Important Modern & Vintage Timepieces...

Hong Kong, Dec 05, 2021

LOT 200

UNSIGNED
Pocket watch à couvercle (with cover); mammoth bone

HKD 80,000 - 120,000

EUR 9,000 - 13,500 / CHF 9,500 - 14,200 / USD 10,300 - 15,500

Mammoth bone, hunting-case, key-winding, round-shaped, pocket watch à couvercle (with cover).
Three-piece case, the cover, the case-back and the case-band entirely carved in high-relief.
On the cover, a scene showing Hercules wearing the skin of the Lion of Nemea and holding his olive wood club on his shoulder, standing probably between Omphale and a servant; on the case-back, Judas Iscariot receiving the price of betrayal; on the case-band, a garland of foliage and flowers.
Bone dial with radial Roman numerals, the outer part carved in high-relief with a scene showing a satyr ogling a beautiful nymph lying naked; bone “Poker & Beetle” hands.
Movement 18’’’, full plate, principally made of bone, “Balustre” pillars, fusee and chain, verge escapement, monometallic balance with three arms (brass) and blued steel flat hairspring, pierced and engraved “Louis XV” continental cock, regulator disc.


Grading System
Grade: AAA

Excellent

Case: 3

Good

Movement: 27-3*

Custom-made

Good

Overhaul recommended, at buyer's expense

Dial: 27-01

Custom-made

HANDS Original

Brand Unsigned, probably central Europe and Germany

Year late-18th century and probably late-19th century

Diameter 54.6 mm

Caliber 18’’’, fusee and chain, verge escapement

Accessories Original winding and setting key (bone and iron)

Notes

At the turn of the 18th and 19th centuries, in Central Europe, a few watches were produced with movements made entirely of bone (with the exception of a few elements made of brass).
Of this production, one watch is known bearing a signature, that of Joh. Zeidler in Kraslice (German: Graslitz), a town in the Sokolov district, in the Karlovy Vary region of the Czech Republic:
· Antiquorum, Geneva, auction, April 18, 1998, lot 332.
Among the other rare examples that have survived, a few watches, unsigned, are listed:
· Antiquorum, Hong Kong, auction, 4 June 1996, lot 414.
· Antiquorum, Geneva, auction, 21 April 1996, lot 346.
The latter was certainly made as a gift for Empress Josephine, Napoleon’s wife, the cock (balance-bridge) being pierced and engraved with her coat-of-arms.

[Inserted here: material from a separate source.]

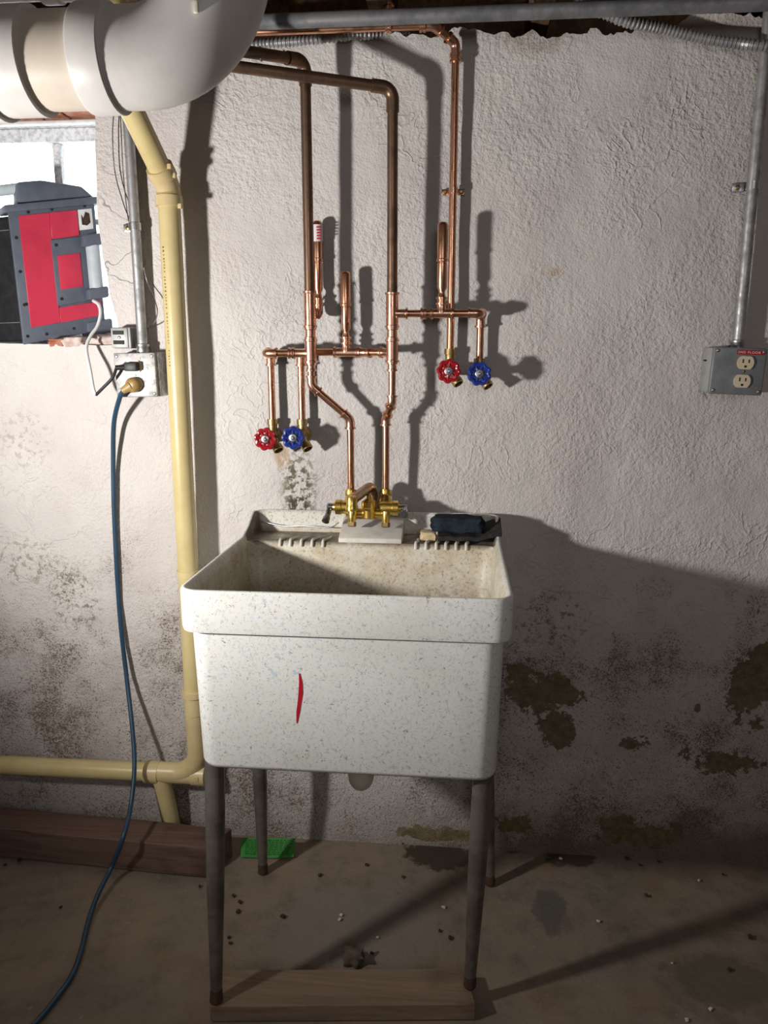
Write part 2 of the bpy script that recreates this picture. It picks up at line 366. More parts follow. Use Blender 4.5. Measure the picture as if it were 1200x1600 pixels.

The Zeidler watch has a cock with the arms of the Romanovs, the Russian imperial family.
All three watches have very similar gold cases and suggest that they were produced in the same region.
The watch we are proposing today has a movement of the same kind, with a cock in a “Louis XV” spirit. On the other hand, the case of this one lets us glimpse a German realisation of the end of the 19th century in a revival spirit.
In the second half of the 19th century, a few watches with movements also made entirely of bone were produced in Russia. They were the work of the Bronikoff (or Bronnikov) workshop, which also produced numerous watches in boxwood (examples are now kept in various Russian museums and in the collections of the Patek Philippe Museum in Geneva and the Das Museum der Zeitnessung Beyer in Zurich).